DevOps Shift Left: Accelerating
Quality, Security, and Speed with
Mphasis
How embracing shift-left in DevOps—through early testing, automation,
DevSecOps, and culture change—helps enterprises deliver innovation at scale
Introduction
Enterprises today are under intense pressure: deliver software faster, ensure high quality,
embed security, reduce costs, and respond to market changes quickly. Traditional
development pipelines often see testing, security, and reliability introduced too late in the
process, resulting in costly rework, defects in production, delayed releases, and compromised
user experience.
The concept of DevOps shift left (or simply “shift-left”) is transforming this: by bringing
testing, security, quality, and feedback earlier into the software development lifecycle
(SDLC), organizations can catch issues earlier, reduce risk, and accelerate time to market.
At Mphasis, we embed shift-left practices into our DevOps services, Quality Engineering
(ZeroQA™), DevSecOps, CI/CD pipelines, Value Stream Optimization, and SRE (Service
Reliability Engineering).

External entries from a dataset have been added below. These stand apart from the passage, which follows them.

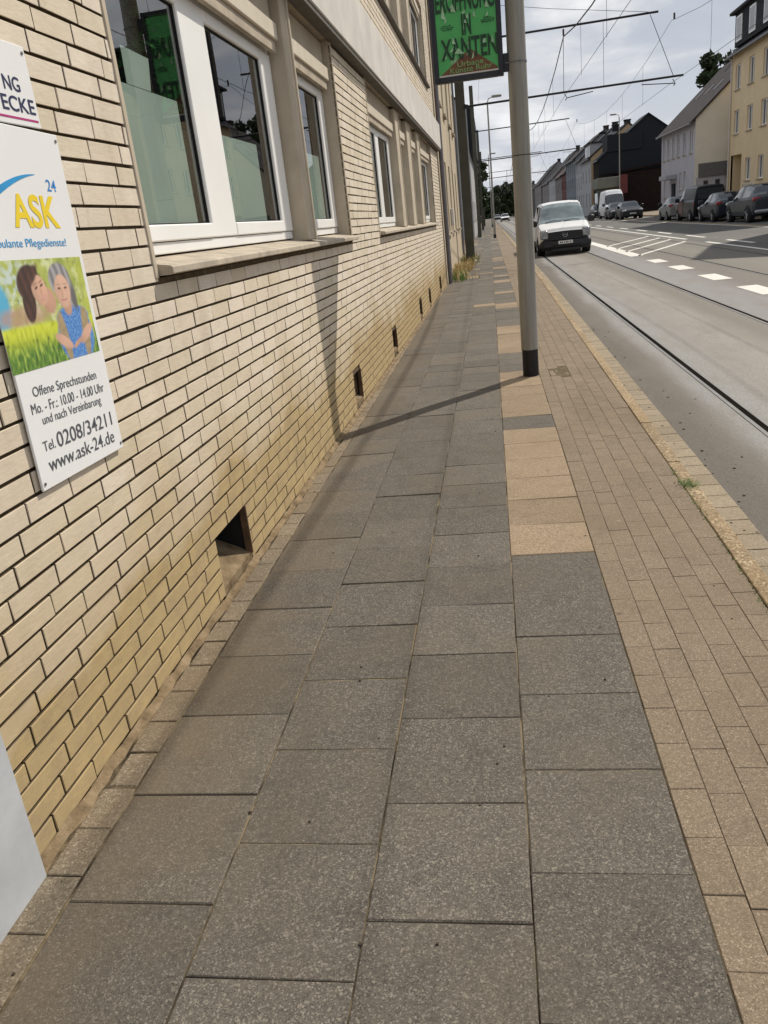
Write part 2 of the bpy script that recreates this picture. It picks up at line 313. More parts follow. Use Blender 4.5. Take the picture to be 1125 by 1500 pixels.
def text(s, name, mat, parent, origin, X, Y, width=None, height=None, extrude=0.0008, bold=0.0, align='LEFT', shear=0.0):
    cu = bpy.data.curves.new(name, 'FONT'); cu.body = s; cu.size = 1.0; cu.offset = bold; cu.shear = shear
    t = bpy.data.objects.new('tmp', cu); COL.objects.link(t)
    dg = bpy.context.evaluated_depsgraph_get(); me = bpy.data.meshes.new_from_object(t.evaluated_get(dg))
    bpy.data.objects.remove(t); bpy.data.curves.remove(cu)
    xs = [v.co.x for v in me.vertices]; ys = [v.co.y for v in me.vertices]
    x0, x1, y0, y1 = min(xs), max(xs), min(ys), max(ys)
    sx = width / (x1 - x0) if width else None; sy = height / (y1 - y0) if height else None
    sx = sx or sy; sy = sy or sx
    X = Vector(X).normalized(); Y = Vector(Y).normalized(); Z = X.cross(Y); o0 = Vector(origin)
    for v in me.vertices: v.co = o0 + X * ((v.co.x - x0) * sx) + Y * ((v.co.y - y0) * sy) + Z * extrude
    me.materials.clear(); me.materials.append(mat)
    o = bpy.data.objects.new(name, me); COL.objects.link(o); o.parent = parent
    return o
def plane_grid(mb, P, us, vs, holes, mi=0):
    us = sorted(set(us)); vs = sorted(set(vs))
    for i in range(len(us) - 1):
        for j in range(len(vs) - 1):
            uc, vc = (us[i] + us[i + 1]) / 2, (vs[j] + vs[j + 1]) / 2
            if any(a < uc < b and c < vc < d for a, b, c, d in holes): continue
            mb.quad(P(us[i], vs[j]), P(us[i + 1], vs[j]), P(us[i + 1], vs[j + 1]), P(us[i], vs[j + 1]), mi)

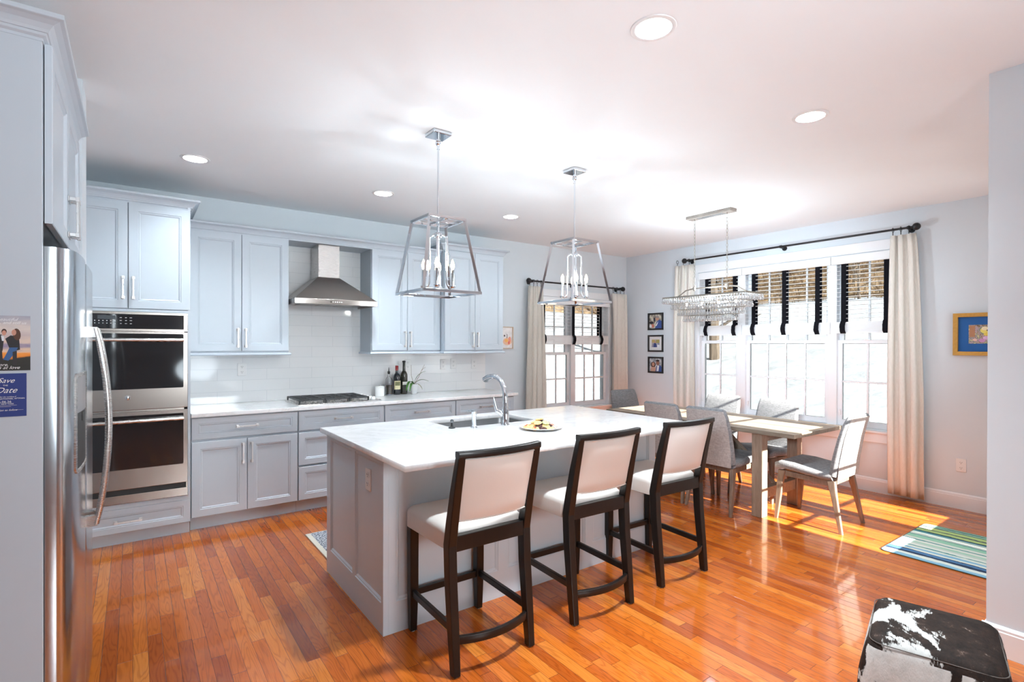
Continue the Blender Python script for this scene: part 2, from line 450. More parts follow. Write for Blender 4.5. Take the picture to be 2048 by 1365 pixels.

This blog explores what DevOps shift left means, its benefits, trends
in 2025, how to implement it effectively, challenges, and why Mphasis is well positioned to
deliver excellence in shift-left DevOps.
What is DevOps Shift Left?
“DevOps shift left” refers to moving key quality, security, testing, feedback, and reliability
activities to earlier phases of the SDLC—requirements, design, planning, coding—rather than
reserving them for later phases (test, deploy, production).
Shift-left encompasses several sub-practices, including:
• Shift-left testing: unit tests, integration tests, API tests, early automation.
• Shift-left security / DevSecOps: static code analysis, vulnerability scanning, secrets
management, security practices embedded early.
• Shift-left reliability: early involvement of reliability engineering, monitoring,
observability, designing for failures.
• Shift-left performance / non-functional testing: assessing performance, load,
scalability earlier.
By doing so, organizations reduce latency in feedback, detect defects early, reduce cost of
fixing issues, and build more secure, robust, maintainable systems.